Born out of frustration with the lack of services available for the care and treatment of family loved ones afflicted with mental illness a movement started by caregivers in Wisconsin in 1979 that rapidly evolved into a national NAMI organization that would grow throughout the nation.

An astute Charleston WV couple, Quentin and Frankie Capocefalo, quickly captured the momentum of this effort and brought it to the attention of other families struggling with similar concerns including Jess and Judy Krall from Wheeling.  The Kralls learned from a psychologist from Northwood Health Systems that Dot and Jerry McCloskey were also concerned about the deficits in the mental health system and were asked to join the NAMI movement.

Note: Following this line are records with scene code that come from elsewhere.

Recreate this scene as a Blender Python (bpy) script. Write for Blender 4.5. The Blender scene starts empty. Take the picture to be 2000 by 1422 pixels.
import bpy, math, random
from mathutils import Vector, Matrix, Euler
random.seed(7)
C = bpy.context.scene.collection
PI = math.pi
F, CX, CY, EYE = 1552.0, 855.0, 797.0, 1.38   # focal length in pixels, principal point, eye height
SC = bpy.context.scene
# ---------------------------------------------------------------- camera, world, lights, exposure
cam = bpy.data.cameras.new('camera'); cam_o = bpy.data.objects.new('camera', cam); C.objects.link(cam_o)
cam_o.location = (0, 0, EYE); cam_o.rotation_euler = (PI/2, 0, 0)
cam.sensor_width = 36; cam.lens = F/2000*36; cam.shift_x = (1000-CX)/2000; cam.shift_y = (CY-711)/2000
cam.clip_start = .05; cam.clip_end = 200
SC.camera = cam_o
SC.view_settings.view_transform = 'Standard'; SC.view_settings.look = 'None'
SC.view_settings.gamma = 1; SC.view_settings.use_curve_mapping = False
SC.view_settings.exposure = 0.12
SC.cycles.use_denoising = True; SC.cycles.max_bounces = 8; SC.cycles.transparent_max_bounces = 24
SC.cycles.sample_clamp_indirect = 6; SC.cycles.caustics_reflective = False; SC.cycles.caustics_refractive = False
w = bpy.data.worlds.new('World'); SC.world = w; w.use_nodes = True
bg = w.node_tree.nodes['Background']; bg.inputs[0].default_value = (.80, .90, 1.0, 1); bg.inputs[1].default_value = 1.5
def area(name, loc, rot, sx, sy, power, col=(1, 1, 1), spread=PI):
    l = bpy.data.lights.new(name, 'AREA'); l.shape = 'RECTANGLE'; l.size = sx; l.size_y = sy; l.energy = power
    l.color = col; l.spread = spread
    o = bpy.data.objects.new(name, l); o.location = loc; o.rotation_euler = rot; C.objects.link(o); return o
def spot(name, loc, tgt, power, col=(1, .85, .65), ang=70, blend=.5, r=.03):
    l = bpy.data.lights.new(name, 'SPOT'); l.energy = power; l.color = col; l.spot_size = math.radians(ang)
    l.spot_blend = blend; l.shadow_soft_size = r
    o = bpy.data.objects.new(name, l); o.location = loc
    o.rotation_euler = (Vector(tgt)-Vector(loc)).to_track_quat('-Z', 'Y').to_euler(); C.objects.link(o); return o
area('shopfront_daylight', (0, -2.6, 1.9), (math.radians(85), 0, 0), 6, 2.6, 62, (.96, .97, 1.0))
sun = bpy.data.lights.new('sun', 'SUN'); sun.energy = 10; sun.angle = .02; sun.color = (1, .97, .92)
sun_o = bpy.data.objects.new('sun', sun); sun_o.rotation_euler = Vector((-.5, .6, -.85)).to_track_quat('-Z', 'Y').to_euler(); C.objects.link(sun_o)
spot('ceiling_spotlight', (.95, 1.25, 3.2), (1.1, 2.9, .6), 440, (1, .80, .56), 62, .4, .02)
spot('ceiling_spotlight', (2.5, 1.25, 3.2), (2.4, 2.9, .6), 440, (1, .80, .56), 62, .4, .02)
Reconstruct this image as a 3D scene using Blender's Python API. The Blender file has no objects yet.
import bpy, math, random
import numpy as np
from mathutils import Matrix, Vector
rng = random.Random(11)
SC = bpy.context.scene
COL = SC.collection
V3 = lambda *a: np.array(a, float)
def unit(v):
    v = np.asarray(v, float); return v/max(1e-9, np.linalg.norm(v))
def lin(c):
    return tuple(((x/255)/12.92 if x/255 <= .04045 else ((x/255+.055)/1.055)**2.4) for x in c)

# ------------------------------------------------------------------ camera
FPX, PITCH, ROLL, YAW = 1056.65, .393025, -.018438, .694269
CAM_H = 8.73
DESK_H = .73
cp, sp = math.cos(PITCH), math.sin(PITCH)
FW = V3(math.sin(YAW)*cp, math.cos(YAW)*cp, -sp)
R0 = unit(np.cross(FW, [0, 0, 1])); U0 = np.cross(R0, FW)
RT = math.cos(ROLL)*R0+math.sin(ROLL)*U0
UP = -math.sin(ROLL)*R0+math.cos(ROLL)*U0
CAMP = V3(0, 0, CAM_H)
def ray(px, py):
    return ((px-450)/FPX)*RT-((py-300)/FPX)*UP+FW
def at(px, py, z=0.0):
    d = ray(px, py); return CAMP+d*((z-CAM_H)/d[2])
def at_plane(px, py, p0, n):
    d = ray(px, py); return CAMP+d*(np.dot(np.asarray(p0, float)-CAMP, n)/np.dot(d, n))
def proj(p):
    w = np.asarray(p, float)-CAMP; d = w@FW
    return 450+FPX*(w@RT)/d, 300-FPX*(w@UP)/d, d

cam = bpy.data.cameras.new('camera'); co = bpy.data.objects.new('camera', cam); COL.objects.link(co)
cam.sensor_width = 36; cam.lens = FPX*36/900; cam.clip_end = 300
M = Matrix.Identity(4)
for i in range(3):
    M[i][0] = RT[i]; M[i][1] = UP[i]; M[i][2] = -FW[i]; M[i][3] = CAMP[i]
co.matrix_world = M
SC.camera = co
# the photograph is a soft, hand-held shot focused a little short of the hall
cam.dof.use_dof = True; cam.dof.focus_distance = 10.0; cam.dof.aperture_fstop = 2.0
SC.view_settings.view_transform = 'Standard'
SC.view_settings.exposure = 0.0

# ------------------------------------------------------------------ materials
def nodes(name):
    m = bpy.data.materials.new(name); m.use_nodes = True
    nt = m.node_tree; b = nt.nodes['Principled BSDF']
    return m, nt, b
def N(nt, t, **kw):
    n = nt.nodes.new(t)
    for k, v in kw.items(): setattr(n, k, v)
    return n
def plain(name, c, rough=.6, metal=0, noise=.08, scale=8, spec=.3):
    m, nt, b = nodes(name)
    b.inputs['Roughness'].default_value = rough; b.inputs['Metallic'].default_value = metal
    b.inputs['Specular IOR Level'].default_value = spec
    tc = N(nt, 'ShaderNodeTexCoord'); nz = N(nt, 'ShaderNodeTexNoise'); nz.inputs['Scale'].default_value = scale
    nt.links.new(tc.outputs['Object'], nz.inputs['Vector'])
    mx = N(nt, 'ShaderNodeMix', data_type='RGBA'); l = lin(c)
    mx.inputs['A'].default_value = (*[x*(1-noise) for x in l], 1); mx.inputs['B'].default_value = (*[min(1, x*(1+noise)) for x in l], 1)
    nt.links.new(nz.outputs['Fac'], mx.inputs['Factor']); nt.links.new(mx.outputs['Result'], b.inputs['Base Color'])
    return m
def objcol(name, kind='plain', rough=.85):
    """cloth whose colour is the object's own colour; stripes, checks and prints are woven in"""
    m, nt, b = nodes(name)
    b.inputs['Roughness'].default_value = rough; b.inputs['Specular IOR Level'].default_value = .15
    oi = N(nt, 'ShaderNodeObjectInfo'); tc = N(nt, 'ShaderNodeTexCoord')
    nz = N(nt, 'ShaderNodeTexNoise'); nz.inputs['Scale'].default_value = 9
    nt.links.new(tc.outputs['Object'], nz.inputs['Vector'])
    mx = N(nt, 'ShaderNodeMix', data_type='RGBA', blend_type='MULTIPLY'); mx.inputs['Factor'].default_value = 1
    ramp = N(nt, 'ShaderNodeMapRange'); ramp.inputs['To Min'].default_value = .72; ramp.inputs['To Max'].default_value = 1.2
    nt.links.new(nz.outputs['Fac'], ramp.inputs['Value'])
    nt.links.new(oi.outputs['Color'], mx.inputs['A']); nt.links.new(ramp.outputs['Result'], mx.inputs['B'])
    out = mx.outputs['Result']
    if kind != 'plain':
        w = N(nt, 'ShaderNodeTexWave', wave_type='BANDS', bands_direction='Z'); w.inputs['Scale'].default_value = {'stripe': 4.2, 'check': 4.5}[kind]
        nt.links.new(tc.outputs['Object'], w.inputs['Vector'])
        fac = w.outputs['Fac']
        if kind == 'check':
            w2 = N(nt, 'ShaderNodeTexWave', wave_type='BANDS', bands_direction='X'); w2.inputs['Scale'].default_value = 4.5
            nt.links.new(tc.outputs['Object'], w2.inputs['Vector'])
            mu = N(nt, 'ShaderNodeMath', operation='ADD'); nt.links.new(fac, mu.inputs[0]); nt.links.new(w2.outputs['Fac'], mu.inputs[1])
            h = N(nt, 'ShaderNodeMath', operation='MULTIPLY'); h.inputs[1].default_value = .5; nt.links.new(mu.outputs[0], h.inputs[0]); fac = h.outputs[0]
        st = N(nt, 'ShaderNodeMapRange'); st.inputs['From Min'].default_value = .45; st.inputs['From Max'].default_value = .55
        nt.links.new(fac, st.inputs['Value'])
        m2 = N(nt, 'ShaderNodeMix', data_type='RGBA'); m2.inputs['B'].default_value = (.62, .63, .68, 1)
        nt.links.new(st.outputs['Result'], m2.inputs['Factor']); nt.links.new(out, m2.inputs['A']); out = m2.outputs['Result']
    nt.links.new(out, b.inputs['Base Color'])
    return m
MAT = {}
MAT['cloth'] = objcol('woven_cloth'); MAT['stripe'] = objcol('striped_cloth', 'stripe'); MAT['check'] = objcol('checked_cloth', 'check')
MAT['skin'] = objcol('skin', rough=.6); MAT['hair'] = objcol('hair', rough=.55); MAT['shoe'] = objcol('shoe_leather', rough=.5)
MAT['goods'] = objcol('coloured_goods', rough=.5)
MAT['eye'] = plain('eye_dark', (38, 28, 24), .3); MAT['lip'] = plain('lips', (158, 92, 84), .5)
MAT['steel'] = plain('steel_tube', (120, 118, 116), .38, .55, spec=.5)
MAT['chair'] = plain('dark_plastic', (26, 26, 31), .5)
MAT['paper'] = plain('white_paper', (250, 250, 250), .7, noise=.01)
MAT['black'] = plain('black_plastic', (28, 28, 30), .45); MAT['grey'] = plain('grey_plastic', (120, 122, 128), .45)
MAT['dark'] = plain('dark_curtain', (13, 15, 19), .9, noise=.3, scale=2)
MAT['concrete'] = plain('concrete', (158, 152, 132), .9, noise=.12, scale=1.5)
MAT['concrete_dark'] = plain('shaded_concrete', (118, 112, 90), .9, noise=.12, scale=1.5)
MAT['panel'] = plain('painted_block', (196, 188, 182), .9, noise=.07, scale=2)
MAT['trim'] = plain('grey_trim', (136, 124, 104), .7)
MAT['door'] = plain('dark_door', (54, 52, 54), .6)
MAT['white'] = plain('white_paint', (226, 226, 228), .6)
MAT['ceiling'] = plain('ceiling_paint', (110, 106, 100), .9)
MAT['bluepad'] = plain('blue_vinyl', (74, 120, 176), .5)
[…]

The Kralls and McCloskeys worked together to start the “Wheeling Alliance for the Mentally Ill” now known as NAMI Greater Wheeling.  The Capocefalos recruited other families from around the state and subsequently seven affiliates worked together to establish the West Virginia Alliance for the Mentally ill.

The Wheeling affiliate grew in membership and stature offering monthly meetings of support, education and advocacy for individuals and families coping with mental illness. Eventually NAMI Signature Programs were presented in addition to annual Christmas parties and summer picnics for area mental health consumers.  As more consumers began attending our monthly meetings it became apparent that a meeting place of their own was necessary to meet specific concerns and needs.

As fate would prevail, Dot McCloskey had been volunteering at Catholic Neighborhood Center where she befriended the director, Sister Constance Dodd.  Dot often mentioned the struggles mental health consumers endured and shared that NAMI Greater Wheeling was looking for a safe meeting room for consumers to congregate.  Shortly thereafter, Sister Constance informed Dot that the house next door was purchased by Catholic Neighborhood Center for NAMI Greater Wheeling to use as a meeting place.

NAMI Greater Wheeling officially became a 501(c)-3 nonprofit organization in 2005 and Amy Gamble joined on as the Executive Director in 2015.  NAMI Greater Wheeling has been made possible by the unselfish dedication and tireless effort put forth by its members, directors, volunteers and consumers.